*** SOURCE MATERIAL

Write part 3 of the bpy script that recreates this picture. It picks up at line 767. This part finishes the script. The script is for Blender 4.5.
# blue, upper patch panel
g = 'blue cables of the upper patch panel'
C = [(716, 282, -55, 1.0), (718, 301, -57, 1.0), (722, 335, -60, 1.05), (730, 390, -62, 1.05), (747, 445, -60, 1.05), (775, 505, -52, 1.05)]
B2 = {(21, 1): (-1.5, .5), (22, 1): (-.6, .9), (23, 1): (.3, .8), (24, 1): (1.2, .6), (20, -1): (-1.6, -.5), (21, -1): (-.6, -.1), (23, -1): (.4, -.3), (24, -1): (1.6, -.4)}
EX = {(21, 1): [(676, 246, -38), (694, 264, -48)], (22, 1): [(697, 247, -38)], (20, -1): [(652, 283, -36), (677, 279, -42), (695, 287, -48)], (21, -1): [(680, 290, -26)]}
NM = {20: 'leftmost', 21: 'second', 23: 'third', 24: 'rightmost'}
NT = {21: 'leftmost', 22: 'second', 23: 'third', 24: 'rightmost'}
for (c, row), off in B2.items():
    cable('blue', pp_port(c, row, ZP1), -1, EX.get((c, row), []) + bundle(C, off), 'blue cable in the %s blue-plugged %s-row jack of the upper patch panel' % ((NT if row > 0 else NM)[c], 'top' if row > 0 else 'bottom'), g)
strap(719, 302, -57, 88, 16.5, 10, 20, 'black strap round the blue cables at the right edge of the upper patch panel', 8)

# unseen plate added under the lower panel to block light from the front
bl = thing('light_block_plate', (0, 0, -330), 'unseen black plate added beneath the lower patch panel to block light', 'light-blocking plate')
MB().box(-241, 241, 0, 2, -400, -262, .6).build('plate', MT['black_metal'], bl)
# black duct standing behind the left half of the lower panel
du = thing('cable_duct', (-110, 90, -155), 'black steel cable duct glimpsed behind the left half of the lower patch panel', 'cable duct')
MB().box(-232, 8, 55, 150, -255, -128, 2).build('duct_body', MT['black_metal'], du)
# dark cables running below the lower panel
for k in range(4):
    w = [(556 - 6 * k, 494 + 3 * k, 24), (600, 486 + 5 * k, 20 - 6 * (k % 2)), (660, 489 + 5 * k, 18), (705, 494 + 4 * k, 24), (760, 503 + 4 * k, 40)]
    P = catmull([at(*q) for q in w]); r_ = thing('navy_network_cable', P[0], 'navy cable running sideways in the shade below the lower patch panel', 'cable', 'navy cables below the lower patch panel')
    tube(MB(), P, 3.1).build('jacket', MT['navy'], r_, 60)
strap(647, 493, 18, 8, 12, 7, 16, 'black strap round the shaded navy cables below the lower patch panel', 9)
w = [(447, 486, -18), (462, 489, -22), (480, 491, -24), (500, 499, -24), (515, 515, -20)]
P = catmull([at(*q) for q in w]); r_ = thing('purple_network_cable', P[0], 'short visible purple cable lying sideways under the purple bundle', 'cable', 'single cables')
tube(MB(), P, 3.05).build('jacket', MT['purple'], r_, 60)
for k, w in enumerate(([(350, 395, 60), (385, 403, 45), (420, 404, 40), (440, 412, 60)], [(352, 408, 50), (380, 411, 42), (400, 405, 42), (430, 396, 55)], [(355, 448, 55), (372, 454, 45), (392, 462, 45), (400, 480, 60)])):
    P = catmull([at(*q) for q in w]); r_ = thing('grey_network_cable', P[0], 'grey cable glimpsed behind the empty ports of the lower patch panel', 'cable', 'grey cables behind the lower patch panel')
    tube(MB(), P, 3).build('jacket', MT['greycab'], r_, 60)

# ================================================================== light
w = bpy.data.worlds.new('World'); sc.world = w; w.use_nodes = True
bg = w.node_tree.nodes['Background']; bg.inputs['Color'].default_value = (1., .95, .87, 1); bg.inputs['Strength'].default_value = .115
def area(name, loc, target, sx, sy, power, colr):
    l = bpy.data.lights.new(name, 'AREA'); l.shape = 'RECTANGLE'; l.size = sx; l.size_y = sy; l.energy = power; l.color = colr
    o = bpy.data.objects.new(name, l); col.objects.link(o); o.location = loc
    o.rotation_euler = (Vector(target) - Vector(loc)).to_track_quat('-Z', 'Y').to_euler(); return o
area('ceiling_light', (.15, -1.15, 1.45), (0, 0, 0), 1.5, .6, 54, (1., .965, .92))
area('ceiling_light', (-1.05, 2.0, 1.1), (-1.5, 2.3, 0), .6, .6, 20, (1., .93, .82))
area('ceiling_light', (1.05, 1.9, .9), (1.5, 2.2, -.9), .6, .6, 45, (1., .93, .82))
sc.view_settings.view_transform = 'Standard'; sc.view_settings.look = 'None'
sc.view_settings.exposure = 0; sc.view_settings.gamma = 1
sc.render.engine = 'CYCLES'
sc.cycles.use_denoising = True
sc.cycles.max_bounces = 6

******

> **WORK INSTRUCTIONS**: Quote each line above in full, word for word.

> **SOLUTION TO THE PROBLEM**:
Write part 3 of the bpy script that recreates this picture. It picks up at line 767. This part finishes the script. The script is for Blender 4.5.
# blue, upper patch panel
g = 'blue cables of the upper patch panel'
C = [(716, 282, -55, 1.0), (718, 301, -57, 1.0), (722, 335, -60, 1.05), (730, 390, -62, 1.05), (747, 445, -60, 1.05), (775, 505, -52, 1.05)]
B2 = {(21, 1): (-1.5, .5), (22, 1): (-.6, .9), (23, 1): (.3, .8), (24, 1): (1.2, .6), (20, -1): (-1.6, -.5), (21, -1): (-.6, -.1), (23, -1): (.4, -.3), (24, -1): (1.6, -.4)}
EX = {(21, 1): [(676, 246, -38), (694, 264, -48)], (22, 1): [(697, 247, -38)], (20, -1): [(652, 283, -36), (677, 279, -42), (695, 287, -48)], (21, -1): [(680, 290, -26)]}
NM = {20: 'leftmost', 21: 'second', 23: 'third', 24: 'rightmost'}
NT = {21: 'leftmost', 22: 'second', 23: 'third', 24: 'rightmost'}
for (c, row), off in B2.items():
    cable('blue', pp_port(c, row, ZP1), -1, EX.get((c, row), []) + bundle(C, off), 'blue cable in the %s blue-plugged %s-row jack of the upper patch panel' % ((NT if row > 0 else NM)[c], 'top' if row > 0 else 'bottom'), g)
strap(719, 302, -57, 88, 16.5, 10, 20, 'black strap round the blue cables at the right edge of the upper patch panel', 8)

# unseen plate added under the lower panel to block light from the front
bl = thing('light_block_plate', (0, 0, -330), 'unseen black plate added beneath the lower patch panel to block light', 'light-blocking plate')
MB().box(-241, 241, 0, 2, -400, -262, .6).build('plate', MT['black_metal'], bl)
# black duct standing behind the left half of the lower panel
du = thing('cable_duct', (-110, 90, -155), 'black steel cable duct glimpsed behind the left half of the lower patch panel', 'cable duct')
MB().box(-232, 8, 55, 150, -255, -128, 2).build('duct_body', MT['black_metal'], du)
# dark cables running below the lower panel
for k in range(4):
    w = [(556 - 6 * k, 494 + 3 * k, 24), (600, 486 + 5 * k, 20 - 6 * (k % 2)), (660, 489 + 5 * k, 18), (705, 494 + 4 * k, 24), (760, 503 + 4 * k, 40)]
    P = catmull([at(*q) for q in w]); r_ = thing('navy_network_cable', P[0], 'navy cable running sideways in the shade below the lower patch panel', 'cable', 'navy cables below the lower patch panel')
    tube(MB(), P, 3.1).build('jacket', MT['navy'], r_, 60)
strap(647, 493, 18, 8, 12, 7, 16, 'black strap round the shaded navy cables below the lower patch panel', 9)
w = [(447, 486, -18), (462, 489, -22), (480, 491, -24), (500, 499, -24), (515, 515, -20)]
P = catmull([at(*q) for q in w]); r_ = thing('purple_network_cable', P[0], 'short visible purple cable lying sideways under the purple bundle', 'cable', 'single cables')
tube(MB(), P, 3.05).build('jacket', MT['purple'], r_, 60)
for k, w in enumerate(([(350, 395, 60), (385, 403, 45), (420, 404, 40), (440, 412, 60)], [(352, 408, 50), (380, 411, 42), (400, 405, 42), (430, 396, 55)], [(355, 448, 55), (372, 454, 45), (392, 462, 45), (400, 480, 60)])):
    P = catmull([at(*q) for q in w]); r_ = thing('grey_network_cable', P[0], 'grey cable glimpsed behind the empty ports of the lower patch panel', 'cable', 'grey cables behind the lower patch panel')
    tube(MB(), P, 3).build('jacket', MT['greycab'], r_, 60)

# ================================================================== light
w = bpy.data.worlds.new('World'); sc.world = w; w.use_nodes = True
bg = w.node_tree.nodes['Background']; bg.inputs['Color'].default_value = (1., .95, .87, 1); bg.inputs['Strength'].default_value = .115
def area(name, loc, target, sx, sy, power, colr):
    l = bpy.data.lights.new(name, 'AREA'); l.shape = 'RECTANGLE'; l.size = sx; l.size_y = sy; l.energy = power; l.color = colr
    o = bpy.data.objects.new(name, l); col.objects.link(o); o.location = loc
    o.rotation_euler = (Vector(target) - Vector(loc)).to_track_quat('-Z', 'Y').to_euler(); return o
area('ceiling_light', (.15, -1.15, 1.45), (0, 0, 0), 1.5, .6, 54, (1., .965, .92))
area('ceiling_light', (-1.05, 2.0, 1.1), (-1.5, 2.3, 0), .6, .6, 20, (1., .93, .82))
area('ceiling_light', (1.05, 1.9, .9), (1.5, 2.2, -.9), .6, .6, 45, (1., .93, .82))
sc.view_settings.view_transform = 'Standard'; sc.view_settings.look = 'None'
sc.view_settings.exposure = 0; sc.view_settings.gamma = 1
sc.render.engine = 'CYCLES'
sc.cycles.use_denoising = True
sc.cycles.max_bounces = 6